* **OBJECTIVE**
Show all lines of the listing that hold the word "treadz".

════════════════

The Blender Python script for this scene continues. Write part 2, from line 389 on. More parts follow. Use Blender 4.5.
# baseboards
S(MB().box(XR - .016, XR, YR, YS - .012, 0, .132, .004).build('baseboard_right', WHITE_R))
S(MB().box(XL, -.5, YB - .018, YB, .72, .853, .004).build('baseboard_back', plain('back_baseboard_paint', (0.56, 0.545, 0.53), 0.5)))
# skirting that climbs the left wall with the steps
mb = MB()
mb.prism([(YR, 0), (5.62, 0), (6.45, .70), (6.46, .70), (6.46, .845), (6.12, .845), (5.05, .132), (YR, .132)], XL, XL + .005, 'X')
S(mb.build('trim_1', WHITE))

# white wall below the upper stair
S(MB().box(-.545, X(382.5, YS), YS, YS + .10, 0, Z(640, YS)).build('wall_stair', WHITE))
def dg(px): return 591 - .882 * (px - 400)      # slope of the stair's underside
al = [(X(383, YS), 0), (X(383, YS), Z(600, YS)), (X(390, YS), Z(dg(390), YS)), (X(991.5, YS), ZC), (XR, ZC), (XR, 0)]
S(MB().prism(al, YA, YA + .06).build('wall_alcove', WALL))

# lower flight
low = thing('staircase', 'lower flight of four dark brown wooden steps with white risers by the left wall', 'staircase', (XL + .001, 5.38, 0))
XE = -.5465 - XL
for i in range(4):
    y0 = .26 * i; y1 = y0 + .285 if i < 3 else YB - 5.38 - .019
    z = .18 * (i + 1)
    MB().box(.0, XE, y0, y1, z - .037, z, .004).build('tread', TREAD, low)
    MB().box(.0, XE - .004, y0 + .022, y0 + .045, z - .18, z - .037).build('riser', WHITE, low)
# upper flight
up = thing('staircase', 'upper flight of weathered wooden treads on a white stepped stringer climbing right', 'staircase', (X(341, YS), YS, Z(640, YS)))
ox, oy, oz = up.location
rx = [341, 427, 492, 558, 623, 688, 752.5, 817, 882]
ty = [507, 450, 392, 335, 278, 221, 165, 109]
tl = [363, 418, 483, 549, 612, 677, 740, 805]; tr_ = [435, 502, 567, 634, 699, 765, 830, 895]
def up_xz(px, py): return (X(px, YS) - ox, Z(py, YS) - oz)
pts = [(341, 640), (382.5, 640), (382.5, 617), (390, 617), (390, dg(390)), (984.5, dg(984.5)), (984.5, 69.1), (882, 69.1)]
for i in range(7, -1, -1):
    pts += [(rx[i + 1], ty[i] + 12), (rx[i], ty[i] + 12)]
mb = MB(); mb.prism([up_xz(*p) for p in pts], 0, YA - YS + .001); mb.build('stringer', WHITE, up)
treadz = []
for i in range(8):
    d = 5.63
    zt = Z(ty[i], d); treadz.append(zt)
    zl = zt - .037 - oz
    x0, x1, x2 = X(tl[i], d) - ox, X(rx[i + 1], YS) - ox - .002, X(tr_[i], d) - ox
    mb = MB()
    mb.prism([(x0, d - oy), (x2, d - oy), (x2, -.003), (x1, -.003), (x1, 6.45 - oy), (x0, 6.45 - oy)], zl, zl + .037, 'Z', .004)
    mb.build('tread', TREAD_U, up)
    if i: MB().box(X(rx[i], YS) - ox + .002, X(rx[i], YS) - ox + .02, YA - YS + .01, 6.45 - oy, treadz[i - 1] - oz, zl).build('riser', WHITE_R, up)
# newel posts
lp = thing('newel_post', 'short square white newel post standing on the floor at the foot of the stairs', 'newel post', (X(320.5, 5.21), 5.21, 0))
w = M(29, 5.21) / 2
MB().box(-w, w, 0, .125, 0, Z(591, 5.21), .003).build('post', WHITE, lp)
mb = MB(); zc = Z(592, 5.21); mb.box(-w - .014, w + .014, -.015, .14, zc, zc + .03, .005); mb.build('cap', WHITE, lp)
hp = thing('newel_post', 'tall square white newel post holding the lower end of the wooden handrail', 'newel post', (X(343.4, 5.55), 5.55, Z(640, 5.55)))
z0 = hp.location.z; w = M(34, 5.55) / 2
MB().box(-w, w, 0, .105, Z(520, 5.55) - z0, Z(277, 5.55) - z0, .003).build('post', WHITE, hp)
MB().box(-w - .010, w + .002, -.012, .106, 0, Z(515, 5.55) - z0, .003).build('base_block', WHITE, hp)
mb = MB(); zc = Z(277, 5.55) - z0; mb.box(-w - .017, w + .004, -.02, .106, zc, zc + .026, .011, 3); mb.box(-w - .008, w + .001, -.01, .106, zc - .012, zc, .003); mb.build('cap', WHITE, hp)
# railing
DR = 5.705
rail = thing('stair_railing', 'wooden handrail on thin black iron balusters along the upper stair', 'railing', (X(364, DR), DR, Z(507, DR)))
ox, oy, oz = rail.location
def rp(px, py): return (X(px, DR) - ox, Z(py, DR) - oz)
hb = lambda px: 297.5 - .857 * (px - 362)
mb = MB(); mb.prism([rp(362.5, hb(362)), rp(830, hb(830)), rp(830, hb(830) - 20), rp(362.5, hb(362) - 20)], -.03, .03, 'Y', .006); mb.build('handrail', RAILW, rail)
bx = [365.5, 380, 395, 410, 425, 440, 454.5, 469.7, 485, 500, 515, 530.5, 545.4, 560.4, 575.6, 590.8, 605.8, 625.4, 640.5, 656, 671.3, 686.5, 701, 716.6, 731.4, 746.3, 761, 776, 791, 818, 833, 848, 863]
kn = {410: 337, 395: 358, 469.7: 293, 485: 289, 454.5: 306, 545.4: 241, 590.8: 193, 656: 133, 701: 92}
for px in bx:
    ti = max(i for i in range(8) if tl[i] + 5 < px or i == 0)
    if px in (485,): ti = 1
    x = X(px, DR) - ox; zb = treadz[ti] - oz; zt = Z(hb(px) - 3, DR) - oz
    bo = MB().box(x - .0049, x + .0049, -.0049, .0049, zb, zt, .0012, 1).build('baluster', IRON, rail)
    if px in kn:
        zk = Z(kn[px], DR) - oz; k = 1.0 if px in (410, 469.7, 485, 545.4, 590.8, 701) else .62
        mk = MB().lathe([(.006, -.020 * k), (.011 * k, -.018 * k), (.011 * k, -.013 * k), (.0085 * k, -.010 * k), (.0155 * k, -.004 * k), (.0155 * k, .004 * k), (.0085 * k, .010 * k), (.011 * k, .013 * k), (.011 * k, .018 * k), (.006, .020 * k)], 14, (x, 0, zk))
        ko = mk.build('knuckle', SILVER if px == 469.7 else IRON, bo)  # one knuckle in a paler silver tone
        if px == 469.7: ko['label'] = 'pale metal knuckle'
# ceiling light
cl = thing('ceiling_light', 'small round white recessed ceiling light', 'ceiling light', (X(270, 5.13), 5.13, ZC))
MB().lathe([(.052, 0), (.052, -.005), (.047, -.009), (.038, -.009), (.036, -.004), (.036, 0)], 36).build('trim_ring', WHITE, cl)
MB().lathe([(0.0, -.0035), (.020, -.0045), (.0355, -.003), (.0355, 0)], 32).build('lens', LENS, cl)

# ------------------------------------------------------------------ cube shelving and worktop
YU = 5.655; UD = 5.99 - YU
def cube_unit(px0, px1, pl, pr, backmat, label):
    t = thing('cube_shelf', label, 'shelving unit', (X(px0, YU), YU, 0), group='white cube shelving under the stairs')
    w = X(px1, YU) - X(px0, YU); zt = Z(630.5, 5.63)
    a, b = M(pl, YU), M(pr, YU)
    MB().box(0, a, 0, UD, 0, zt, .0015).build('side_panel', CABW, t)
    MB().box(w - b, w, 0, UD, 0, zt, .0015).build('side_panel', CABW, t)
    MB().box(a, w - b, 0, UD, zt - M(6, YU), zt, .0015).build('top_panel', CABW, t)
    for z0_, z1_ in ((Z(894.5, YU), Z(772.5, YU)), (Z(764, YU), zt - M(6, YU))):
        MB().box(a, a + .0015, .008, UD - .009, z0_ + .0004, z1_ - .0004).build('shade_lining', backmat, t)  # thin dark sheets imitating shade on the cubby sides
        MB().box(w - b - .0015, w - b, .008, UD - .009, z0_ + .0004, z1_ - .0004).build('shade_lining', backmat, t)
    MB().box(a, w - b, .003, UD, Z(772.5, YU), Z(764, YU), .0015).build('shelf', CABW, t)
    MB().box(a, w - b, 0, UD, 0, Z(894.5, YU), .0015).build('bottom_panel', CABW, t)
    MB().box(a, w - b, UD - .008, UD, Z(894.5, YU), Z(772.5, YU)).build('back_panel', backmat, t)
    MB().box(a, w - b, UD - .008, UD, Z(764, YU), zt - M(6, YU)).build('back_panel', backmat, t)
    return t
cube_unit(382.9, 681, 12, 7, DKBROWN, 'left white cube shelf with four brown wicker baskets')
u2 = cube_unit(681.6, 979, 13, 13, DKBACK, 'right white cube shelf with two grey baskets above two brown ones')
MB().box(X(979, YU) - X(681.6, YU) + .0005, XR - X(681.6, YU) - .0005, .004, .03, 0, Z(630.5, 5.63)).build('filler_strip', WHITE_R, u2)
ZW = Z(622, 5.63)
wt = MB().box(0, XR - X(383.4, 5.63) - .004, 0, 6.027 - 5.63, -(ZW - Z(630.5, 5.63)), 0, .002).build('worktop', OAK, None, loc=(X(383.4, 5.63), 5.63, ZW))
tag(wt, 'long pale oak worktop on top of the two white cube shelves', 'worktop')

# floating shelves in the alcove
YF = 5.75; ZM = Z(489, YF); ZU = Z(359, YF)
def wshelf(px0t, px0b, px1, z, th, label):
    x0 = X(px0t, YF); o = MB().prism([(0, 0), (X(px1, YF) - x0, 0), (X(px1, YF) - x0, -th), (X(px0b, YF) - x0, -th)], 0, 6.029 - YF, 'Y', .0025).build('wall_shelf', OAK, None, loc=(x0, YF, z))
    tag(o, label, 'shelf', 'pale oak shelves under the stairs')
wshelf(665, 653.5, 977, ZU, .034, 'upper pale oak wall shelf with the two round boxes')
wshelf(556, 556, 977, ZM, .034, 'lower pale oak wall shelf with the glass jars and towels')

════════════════

* **OUTPUT BELOW**
treadz = []
    zt = Z(ty[i], d); treadz.append(zt)
    if i: MB().box(X(rx[i], YS) - ox + .002, X(rx[i], YS) - ox + .02, YA - YS + .01, 6.45 - oy, treadz[i - 1] - oz, zl).build('riser', WHITE_R, up)
    x = X(px, DR) - ox; zb = treadz[ti] - oz; zt = Z(hb(px) - 3, DR) - oz